__WHAT THE TASK ASKS__
Output the material word for word. Leave each picture out.
── DATASET SECTION
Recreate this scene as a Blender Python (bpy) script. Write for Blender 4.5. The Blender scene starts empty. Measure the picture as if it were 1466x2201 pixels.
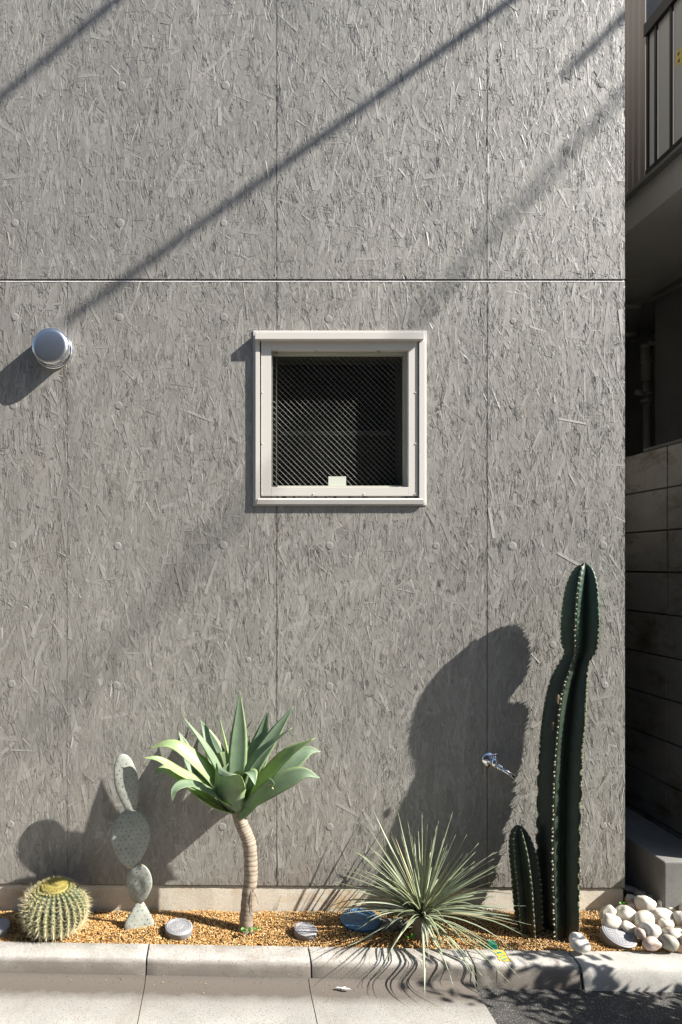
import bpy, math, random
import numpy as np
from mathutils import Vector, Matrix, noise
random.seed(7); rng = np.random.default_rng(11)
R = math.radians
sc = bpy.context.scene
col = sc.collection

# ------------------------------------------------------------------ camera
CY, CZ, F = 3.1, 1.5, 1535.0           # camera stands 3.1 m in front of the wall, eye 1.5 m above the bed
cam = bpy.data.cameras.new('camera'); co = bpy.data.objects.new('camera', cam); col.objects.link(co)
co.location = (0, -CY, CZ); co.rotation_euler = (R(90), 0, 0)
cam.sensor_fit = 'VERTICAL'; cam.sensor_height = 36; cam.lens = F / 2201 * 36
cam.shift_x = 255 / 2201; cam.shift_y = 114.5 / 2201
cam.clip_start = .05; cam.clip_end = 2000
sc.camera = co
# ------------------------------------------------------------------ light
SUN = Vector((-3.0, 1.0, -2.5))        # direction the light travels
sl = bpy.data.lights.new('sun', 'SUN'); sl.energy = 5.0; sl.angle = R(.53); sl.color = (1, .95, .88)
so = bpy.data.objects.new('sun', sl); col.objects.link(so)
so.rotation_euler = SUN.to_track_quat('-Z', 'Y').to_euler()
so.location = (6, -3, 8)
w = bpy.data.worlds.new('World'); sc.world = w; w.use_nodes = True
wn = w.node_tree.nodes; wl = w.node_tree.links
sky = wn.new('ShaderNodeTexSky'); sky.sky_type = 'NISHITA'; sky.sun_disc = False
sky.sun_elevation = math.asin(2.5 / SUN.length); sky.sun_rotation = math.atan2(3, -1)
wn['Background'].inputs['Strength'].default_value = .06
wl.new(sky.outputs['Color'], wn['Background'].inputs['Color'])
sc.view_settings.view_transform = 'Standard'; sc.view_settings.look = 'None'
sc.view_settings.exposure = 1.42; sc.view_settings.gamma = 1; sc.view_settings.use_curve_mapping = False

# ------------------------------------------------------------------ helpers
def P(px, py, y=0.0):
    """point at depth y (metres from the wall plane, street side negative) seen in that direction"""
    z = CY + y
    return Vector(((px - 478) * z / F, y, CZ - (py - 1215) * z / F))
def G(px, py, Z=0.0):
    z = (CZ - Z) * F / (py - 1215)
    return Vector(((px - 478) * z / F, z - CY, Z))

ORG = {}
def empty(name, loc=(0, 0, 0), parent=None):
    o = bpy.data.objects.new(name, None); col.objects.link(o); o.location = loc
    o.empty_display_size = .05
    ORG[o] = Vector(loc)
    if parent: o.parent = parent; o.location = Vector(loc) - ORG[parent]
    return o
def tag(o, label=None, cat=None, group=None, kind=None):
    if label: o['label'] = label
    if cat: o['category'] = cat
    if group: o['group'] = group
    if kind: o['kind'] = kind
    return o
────
__RESULT BELOW__
Recreate this scene as a Blender Python (bpy) script. Write for Blender 4.5. The Blender scene starts empty. Measure the picture as if it were 1466x2201 pixels.
import bpy, math, random
import numpy as np
from mathutils import Vector, Matrix, noise
random.seed(7); rng = np.random.default_rng(11)
R = math.radians
sc = bpy.context.scene
col = sc.collection

# ------------------------------------------------------------------ camera
CY, CZ, F = 3.1, 1.5, 1535.0           # camera stands 3.1 m in front of the wall, eye 1.5 m above the bed
cam = bpy.data.cameras.new('camera'); co = bpy.data.objects.new('camera', cam); col.objects.link(co)
co.location = (0, -CY, CZ); co.rotation_euler = (R(90), 0, 0)
cam.sensor_fit = 'VERTICAL'; cam.sensor_height = 36; cam.lens = F / 2201 * 36
cam.shift_x = 255 / 2201; cam.shift_y = 114.5 / 2201
cam.clip_start = .05; cam.clip_end = 2000
sc.camera = co
# ------------------------------------------------------------------ light
SUN = Vector((-3.0, 1.0, -2.5))        # direction the light travels
sl = bpy.data.lights.new('sun', 'SUN'); sl.energy = 5.0; sl.angle = R(.53); sl.color = (1, .95, .88)
so = bpy.data.objects.new('sun', sl); col.objects.link(so)
so.rotation_euler = SUN.to_track_quat('-Z', 'Y').to_euler()
so.location = (6, -3, 8)
w = bpy.data.worlds.new('World'); sc.world = w; w.use_nodes = True
wn = w.node_tree.nodes; wl = w.node_tree.links
sky = wn.new('ShaderNodeTexSky'); sky.sky_type = 'NISHITA'; sky.sun_disc = False
sky.sun_elevation = math.asin(2.5 / SUN.length); sky.sun_rotation = math.atan2(3, -1)
wn['Background'].inputs['Strength'].default_value = .06
wl.new(sky.outputs['Color'], wn['Background'].inputs['Color'])
sc.view_settings.view_transform = 'Standard'; sc.view_settings.look = 'None'
sc.view_settings.exposure = 1.42; sc.view_settings.gamma = 1; sc.view_settings.use_curve_mapping = False

# ------------------------------------------------------------------ helpers
def P(px, py, y=0.0):
    """point at depth y (metres from the wall plane, street side negative) seen in that direction"""
    z = CY + y
    return Vector(((px - 478) * z / F, y, CZ - (py - 1215) * z / F))
def G(px, py, Z=0.0):
    z = (CZ - Z) * F / (py - 1215)
    return Vector(((px - 478) * z / F, z - CY, Z))

ORG = {}
def empty(name, loc=(0, 0, 0), parent=None):
    o = bpy.data.objects.new(name, None); col.objects.link(o); o.location = loc
    o.empty_display_size = .05
    ORG[o] = Vector(loc)
    if parent: o.parent = parent; o.location = Vector(loc) - ORG[parent]
    return o
def tag(o, label=None, cat=None, group=None, kind=None):
    if label: o['label'] = label
    if cat: o['category'] = cat
    if group: o['group'] = group
    if kind: o['kind'] = kind
    return o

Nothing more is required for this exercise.